── Records shown ──

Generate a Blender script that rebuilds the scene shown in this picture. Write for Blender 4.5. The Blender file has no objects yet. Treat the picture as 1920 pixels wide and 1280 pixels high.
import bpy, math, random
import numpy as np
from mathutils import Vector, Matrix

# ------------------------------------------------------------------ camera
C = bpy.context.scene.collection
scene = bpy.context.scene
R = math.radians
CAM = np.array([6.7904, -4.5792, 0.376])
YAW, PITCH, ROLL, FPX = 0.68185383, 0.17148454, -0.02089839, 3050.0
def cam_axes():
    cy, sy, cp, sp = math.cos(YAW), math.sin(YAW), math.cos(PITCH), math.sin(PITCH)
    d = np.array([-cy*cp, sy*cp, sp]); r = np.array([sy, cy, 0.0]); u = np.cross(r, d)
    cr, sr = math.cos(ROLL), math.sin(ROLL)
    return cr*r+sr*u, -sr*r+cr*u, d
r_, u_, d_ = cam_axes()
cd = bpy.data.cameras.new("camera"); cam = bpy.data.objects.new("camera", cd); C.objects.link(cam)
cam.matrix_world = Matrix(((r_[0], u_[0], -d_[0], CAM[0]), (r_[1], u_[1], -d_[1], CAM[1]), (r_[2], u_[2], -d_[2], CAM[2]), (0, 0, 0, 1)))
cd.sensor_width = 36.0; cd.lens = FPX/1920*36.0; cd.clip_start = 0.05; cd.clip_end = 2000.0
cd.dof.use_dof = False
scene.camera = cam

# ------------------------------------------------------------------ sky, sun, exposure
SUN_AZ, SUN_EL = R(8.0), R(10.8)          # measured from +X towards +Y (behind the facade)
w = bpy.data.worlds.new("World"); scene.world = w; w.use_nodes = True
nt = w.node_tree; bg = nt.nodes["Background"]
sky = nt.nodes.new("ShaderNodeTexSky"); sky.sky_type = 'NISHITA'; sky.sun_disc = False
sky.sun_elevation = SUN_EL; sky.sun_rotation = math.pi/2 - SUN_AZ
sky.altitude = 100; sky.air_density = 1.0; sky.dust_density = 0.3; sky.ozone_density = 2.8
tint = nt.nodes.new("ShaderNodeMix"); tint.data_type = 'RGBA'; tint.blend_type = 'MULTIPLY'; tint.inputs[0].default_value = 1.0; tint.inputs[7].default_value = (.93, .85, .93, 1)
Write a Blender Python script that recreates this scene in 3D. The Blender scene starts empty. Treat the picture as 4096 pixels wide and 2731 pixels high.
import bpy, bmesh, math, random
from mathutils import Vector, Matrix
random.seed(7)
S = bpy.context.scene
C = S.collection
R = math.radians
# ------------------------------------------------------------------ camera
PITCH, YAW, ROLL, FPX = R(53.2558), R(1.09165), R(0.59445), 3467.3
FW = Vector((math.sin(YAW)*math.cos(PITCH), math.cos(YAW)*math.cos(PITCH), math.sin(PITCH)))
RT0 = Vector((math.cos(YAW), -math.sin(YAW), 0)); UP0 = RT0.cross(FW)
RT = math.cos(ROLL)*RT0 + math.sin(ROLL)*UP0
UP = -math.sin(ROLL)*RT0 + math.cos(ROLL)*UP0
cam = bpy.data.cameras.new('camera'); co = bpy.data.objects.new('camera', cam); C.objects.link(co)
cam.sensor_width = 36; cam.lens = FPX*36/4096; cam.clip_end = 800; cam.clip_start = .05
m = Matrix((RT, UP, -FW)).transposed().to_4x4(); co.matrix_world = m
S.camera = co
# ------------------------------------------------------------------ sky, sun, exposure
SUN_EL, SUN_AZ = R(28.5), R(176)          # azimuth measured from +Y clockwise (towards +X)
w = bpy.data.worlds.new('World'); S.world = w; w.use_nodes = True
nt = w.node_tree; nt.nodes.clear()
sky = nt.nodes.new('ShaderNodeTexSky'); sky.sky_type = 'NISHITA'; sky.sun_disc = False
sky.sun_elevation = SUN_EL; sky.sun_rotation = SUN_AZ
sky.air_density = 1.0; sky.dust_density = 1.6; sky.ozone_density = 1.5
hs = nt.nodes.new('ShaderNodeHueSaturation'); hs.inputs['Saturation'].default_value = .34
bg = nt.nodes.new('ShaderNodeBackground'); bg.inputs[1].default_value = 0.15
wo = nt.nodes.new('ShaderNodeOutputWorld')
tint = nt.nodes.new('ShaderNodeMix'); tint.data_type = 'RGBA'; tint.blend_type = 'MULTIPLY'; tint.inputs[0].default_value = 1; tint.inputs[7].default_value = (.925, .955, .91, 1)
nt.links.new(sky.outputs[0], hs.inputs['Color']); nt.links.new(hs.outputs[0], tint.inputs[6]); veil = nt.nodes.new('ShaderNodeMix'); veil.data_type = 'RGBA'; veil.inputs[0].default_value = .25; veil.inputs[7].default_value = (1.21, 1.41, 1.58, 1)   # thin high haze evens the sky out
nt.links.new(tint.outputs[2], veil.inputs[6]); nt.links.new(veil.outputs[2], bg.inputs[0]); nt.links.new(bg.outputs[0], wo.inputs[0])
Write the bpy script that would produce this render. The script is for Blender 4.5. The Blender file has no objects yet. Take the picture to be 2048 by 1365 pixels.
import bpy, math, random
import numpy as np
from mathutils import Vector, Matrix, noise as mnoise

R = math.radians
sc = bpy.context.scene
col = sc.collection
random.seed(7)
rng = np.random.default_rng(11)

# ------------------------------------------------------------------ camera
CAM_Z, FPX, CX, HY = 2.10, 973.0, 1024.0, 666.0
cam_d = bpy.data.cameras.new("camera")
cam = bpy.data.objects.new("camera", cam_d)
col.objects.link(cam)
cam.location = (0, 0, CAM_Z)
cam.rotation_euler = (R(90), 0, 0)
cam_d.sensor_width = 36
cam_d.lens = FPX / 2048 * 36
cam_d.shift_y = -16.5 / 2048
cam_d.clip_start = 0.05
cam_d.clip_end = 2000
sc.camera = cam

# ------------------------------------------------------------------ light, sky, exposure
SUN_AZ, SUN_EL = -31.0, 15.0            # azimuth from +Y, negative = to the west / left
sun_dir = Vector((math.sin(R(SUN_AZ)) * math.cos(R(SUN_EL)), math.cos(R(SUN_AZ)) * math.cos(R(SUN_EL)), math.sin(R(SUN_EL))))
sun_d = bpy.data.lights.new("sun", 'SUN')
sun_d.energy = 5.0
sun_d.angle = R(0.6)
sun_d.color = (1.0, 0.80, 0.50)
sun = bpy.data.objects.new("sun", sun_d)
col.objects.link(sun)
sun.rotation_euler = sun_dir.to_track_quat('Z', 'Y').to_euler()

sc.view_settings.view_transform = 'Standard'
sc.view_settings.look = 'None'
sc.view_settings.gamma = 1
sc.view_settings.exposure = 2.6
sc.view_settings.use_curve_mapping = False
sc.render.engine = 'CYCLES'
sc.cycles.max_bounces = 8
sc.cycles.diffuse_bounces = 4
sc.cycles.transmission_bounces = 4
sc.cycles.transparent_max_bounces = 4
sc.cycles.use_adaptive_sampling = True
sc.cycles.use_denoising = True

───

Problem |
Output each record exactly, leaving nothing out.

Task solution |
Generate a Blender script that rebuilds the scene shown in this picture. Write for Blender 4.5. The Blender file has no objects yet. Treat the picture as 1920 pixels wide and 1280 pixels high.
import bpy, math, random
import numpy as np
from mathutils import Vector, Matrix

# ------------------------------------------------------------------ camera
C = bpy.context.scene.collection
scene = bpy.context.scene
R = math.radians
CAM = np.array([6.7904, -4.5792, 0.376])
YAW, PITCH, ROLL, FPX = 0.68185383, 0.17148454, -0.02089839, 3050.0
def cam_axes():
    cy, sy, cp, sp = math.cos(YAW), math.sin(YAW), math.cos(PITCH), math.sin(PITCH)
    d = np.array([-cy*cp, sy*cp, sp]); r = np.array([sy, cy, 0.0]); u = np.cross(r, d)
    cr, sr = math.cos(ROLL), math.sin(ROLL)
    return cr*r+sr*u, -sr*r+cr*u, d
r_, u_, d_ = cam_axes()
cd = bpy.data.cameras.new("camera"); cam = bpy.data.objects.new("camera", cd); C.objects.link(cam)
cam.matrix_world = Matrix(((r_[0], u_[0], -d_[0], CAM[0]), (r_[1], u_[1], -d_[1], CAM[1]), (r_[2], u_[2], -d_[2], CAM[2]), (0, 0, 0, 1)))
cd.sensor_width = 36.0; cd.lens = FPX/1920*36.0; cd.clip_start = 0.05; cd.clip_end = 2000.0
cd.dof.use_dof = False
scene.camera = cam

# ------------------------------------------------------------------ sky, sun, exposure
SUN_AZ, SUN_EL = R(8.0), R(10.8)          # measured from +X towards +Y (behind the facade)
w = bpy.data.worlds.new("World"); scene.world = w; w.use_nodes = True
nt = w.node_tree; bg = nt.nodes["Background"]
sky = nt.nodes.new("ShaderNodeTexSky"); sky.sky_type = 'NISHITA'; sky.sun_disc = False
sky.sun_elevation = SUN_EL; sky.sun_rotation = math.pi/2 - SUN_AZ
sky.altitude = 100; sky.air_density = 1.0; sky.dust_density = 0.3; sky.ozone_density = 2.8
tint = nt.nodes.new("ShaderNodeMix"); tint.data_type = 'RGBA'; tint.blend_type = 'MULTIPLY'; tint.inputs[0].default_value = 1.0; tint.inputs[7].default_value = (.93, .85, .93, 1)
Write a Blender Python script that recreates this scene in 3D. The Blender scene starts empty. Treat the picture as 4096 pixels wide and 2731 pixels high.
import bpy, bmesh, math, random
from mathutils import Vector, Matrix
random.seed(7)
S = bpy.context.scene
C = S.collection
R = math.radians
# ------------------------------------------------------------------ camera
PITCH, YAW, ROLL, FPX = R(53.2558), R(1.09165), R(0.59445), 3467.3
FW = Vector((math.sin(YAW)*math.cos(PITCH), math.cos(YAW)*math.cos(PITCH), math.sin(PITCH)))
RT0 = Vector((math.cos(YAW), -math.sin(YAW), 0)); UP0 = RT0.cross(FW)
RT = math.cos(ROLL)*RT0 + math.sin(ROLL)*UP0
UP = -math.sin(ROLL)*RT0 + math.cos(ROLL)*UP0
cam = bpy.data.cameras.new('camera'); co = bpy.data.objects.new('camera', cam); C.objects.link(co)
cam.sensor_width = 36; cam.lens = FPX*36/4096; cam.clip_end = 800; cam.clip_start = .05
m = Matrix((RT, UP, -FW)).transposed().to_4x4(); co.matrix_world = m
S.camera = co
# ------------------------------------------------------------------ sky, sun, exposure
SUN_EL, SUN_AZ = R(28.5), R(176)          # azimuth measured from +Y clockwise (towards +X)
w = bpy.data.worlds.new('World'); S.world = w; w.use_nodes = True
nt = w.node_tree; nt.nodes.clear()
sky = nt.nodes.new('ShaderNodeTexSky'); sky.sky_type = 'NISHITA'; sky.sun_disc = False
sky.sun_elevation = SUN_EL; sky.sun_rotation = SUN_AZ
sky.air_density = 1.0; sky.dust_density = 1.6; sky.ozone_density = 1.5
hs = nt.nodes.new('ShaderNodeHueSaturation'); hs.inputs['Saturation'].default_value = .34
bg = nt.nodes.new('ShaderNodeBackground'); bg.inputs[1].default_value = 0.15
wo = nt.nodes.new('ShaderNodeOutputWorld')
tint = nt.nodes.new('ShaderNodeMix'); tint.data_type = 'RGBA'; tint.blend_type = 'MULTIPLY'; tint.inputs[0].default_value = 1; tint.inputs[7].default_value = (.925, .955, .91, 1)
nt.links.new(sky.outputs[0], hs.inputs['Color']); nt.links.new(hs.outputs[0], tint.inputs[6]); veil = nt.nodes.new('ShaderNodeMix'); veil.data_type = 'RGBA'; veil.inputs[0].default_value = .25; veil.inputs[7].default_value = (1.21, 1.41, 1.58, 1)   # thin high haze evens the sky out
nt.links.new(tint.outputs[2], veil.inputs[6]); nt.links.new(veil.outputs[2], bg.inputs[0]); nt.links.new(bg.outputs[0], wo.inputs[0])
Write the bpy script that would produce this render. The script is for Blender 4.5. The Blender file has no objects yet. Take the picture to be 2048 by 1365 pixels.
import bpy, math, random
import numpy as np
from mathutils import Vector, Matrix, noise as mnoise

R = math.radians
sc = bpy.context.scene
col = sc.collection
random.seed(7)
rng = np.random.default_rng(11)

# ------------------------------------------------------------------ camera
CAM_Z, FPX, CX, HY = 2.10, 973.0, 1024.0, 666.0
cam_d = bpy.data.cameras.new("camera")
cam = bpy.data.objects.new("camera", cam_d)
col.objects.link(cam)
cam.location = (0, 0, CAM_Z)
cam.rotation_euler = (R(90), 0, 0)
cam_d.sensor_width = 36
cam_d.lens = FPX / 2048 * 36
cam_d.shift_y = -16.5 / 2048
cam_d.clip_start = 0.05
cam_d.clip_end = 2000
sc.camera = cam

# ------------------------------------------------------------------ light, sky, exposure
SUN_AZ, SUN_EL = -31.0, 15.0            # azimuth from +Y, negative = to the west / left
sun_dir = Vector((math.sin(R(SUN_AZ)) * math.cos(R(SUN_EL)), math.cos(R(SUN_AZ)) * math.cos(R(SUN_EL)), math.sin(R(SUN_EL))))
sun_d = bpy.data.lights.new("sun", 'SUN')
sun_d.energy = 5.0
sun_d.angle = R(0.6)
sun_d.color = (1.0, 0.80, 0.50)
sun = bpy.data.objects.new("sun", sun_d)
col.objects.link(sun)
sun.rotation_euler = sun_dir.to_track_quat('Z', 'Y').to_euler()

sc.view_settings.view_transform = 'Standard'
sc.view_settings.look = 'None'
sc.view_settings.gamma = 1
sc.view_settings.exposure = 2.6
sc.view_settings.use_curve_mapping = False
sc.render.engine = 'CYCLES'
sc.cycles.max_bounces = 8
sc.cycles.diffuse_bounces = 4
sc.cycles.transmission_bounces = 4
sc.cycles.transparent_max_bounces = 4
sc.cycles.use_adaptive_sampling = True
sc.cycles.use_denoising = True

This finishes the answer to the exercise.